In questo quadro di molte ombre e poche luci, la figura del presidente del Consiglio emerge come un significativo collante. Se nel precedente governo, a dispetto dei proclami da “avvocato del popolo”, il ruolo di Conte è stato oscurato da quello dei due vicepremier, in questa nuova coalizione il premier sembra assumere, almeno agli occhi dell’elettorato, un ruolo di garante del patto di coalizione. Come riporta la Figura 4, il gradimento di Conte tra gli elettori Pd è significativamente cresciuto con la formazione del suo secondo esecutivo, passando dal 10-20% del precedente governo ad oltre il 60% ad agosto e settembre. Speculare l'andamento tra gli elettori leghisti, mentre tra quelli pentastellati il gradimento resta alto. Tutto lascia quindi suppore che il premier giocherà un ruolo importante nel tener insieme la coalizione.

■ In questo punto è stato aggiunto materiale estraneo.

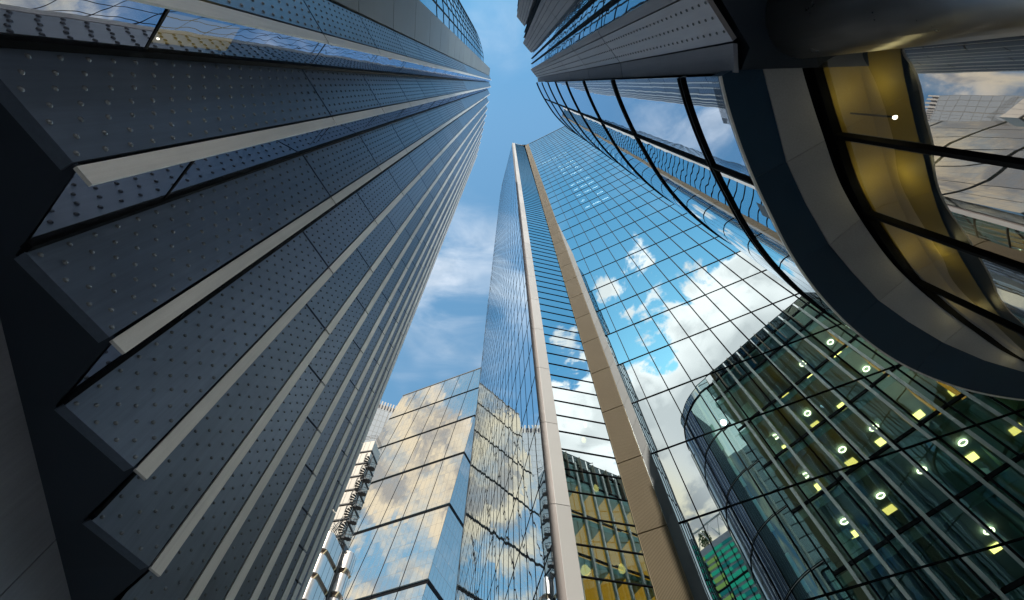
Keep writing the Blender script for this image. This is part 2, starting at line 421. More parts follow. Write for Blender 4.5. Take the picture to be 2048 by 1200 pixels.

Come in ogni relazione, tuttavia, il successo dipenderà anche da un pizzico di fortuna. Da questo punto di vista, paradossalmente, l'incombente recessione e le difficili condizioni economiche tedesche, combinate con le forti inclinazioni "green" di entrambe i partiti, potrebbero favorire una convergenza di interessi e garantire una certa stabilità delle relazioni tra due partiti che fino ad ora hanno provato poca attrazione l'uno verso l'altro.